9 January 2013
Archaeological sites in Pinnacle Point, Mossel Bay in South Africa’s Western Cape province have been declared provincial heritage sites, bringing the area a step closer to being named a World Heritage Site, scientists working in the area announced on Monday.
Scientists from the South African Coastal Palaeoclimate, Palaeoenvironment, Palaeoecology, and Palaeoanthropology (SACP4) Project are studying Pinnacle Point, which has yielded some of the earliest evidence for modern human behaviour.
“Pinnacle Point is significant because it’s a uniquely dense concentration of well- preserved archaeological sites which contain a record of human occupation over a period of about 170 000 years – from the time when modern human behaviour first emerged to the pre-colonial period,” head of the project, Professor Curtis Marean, said in a statement.
“This is a significant step towards having Pinnacle Point declared a World Heritage Site.”
Marean is associate director of the Institute of Human Origins and professor at the School of Human Evolution and Social Change at Arizona State University in the United States.
Pinnacle Point will be put forward for National Heritage Site status before an application can be made to have it declared a World Heritage Site, Marean said.
‘Revealing archaeological remains’
An environmental impact assessment of land to be developed as the Pinnacle Point Beach and Golf Resort revealed the first archaeological remains in 1997.
The survey, carried out by Jonathan Kaplan and Peter Nilssen, showed various stone age sites and evidence of human habitation in the caves dating back thousands of years.
Marean began working on the sites in 2000 and released the initial results of the SACP4 project in a paper called “Early human use of marine resources and pigment in South Africa during the Middle Pleistocene”, which he co-authored with Nilssen and 10 other people and which was published in international science journal Nature in October 2007.
“We found that the people who lived in the Caves approximately 164 000 years ago were systematically harvesting shellfish from the coast; that they were using complex bladelet technology to produce complex tools; and that they regularly used ochre as pigments for symboling,” Marean said.
It provided some of the earliest evidence of modern human behaviour, he said.
“Much of the global climate was hostile to human habitation in that age, but the south coast of South Africa provided the conditions and vegetation that our earliest ancestors needed for their survival.”
Measuring reactions to climate change
The research is also expected to provide insight into how humans react to climate change by studying the local climate from 400 000 to about 30 000 years ago.

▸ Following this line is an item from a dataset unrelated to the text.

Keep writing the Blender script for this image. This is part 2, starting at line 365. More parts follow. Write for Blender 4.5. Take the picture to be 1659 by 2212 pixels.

“Isotopes embedded in dripstone formations and other mineral deposits in the caves – speleothems, raised beaches, fossil dunes, and other palaeontological assemblages – reveal information about the water which filtered into the caves in the past, and this in turn provides information about what kind of climate existed and what type of vegetation grew above the caves during periods of human habitation,” Marean said.
“So by correlating our knowledge of the climate with what we’re learning about the habits of the people who lived in the Caves, we hope to learn how humans can be expected to adapt to climate change in the future.”
The archaeological sites will also grow the local Mossel Bay economy, as Pinnacle Point is already attracting high numbers of scientists, students and volunteers and is expected to attract more in future.
“With plans in place for a museum that will showcase and interpret what’s being found here, we believe that Mossel Bay will soon rank alongside places like the Cradle of Humankind and Olduvai Gorge as one of Africa’s most sought-after evo-tourism destinations,” said Mossel Bay mayor Marie Ferreira.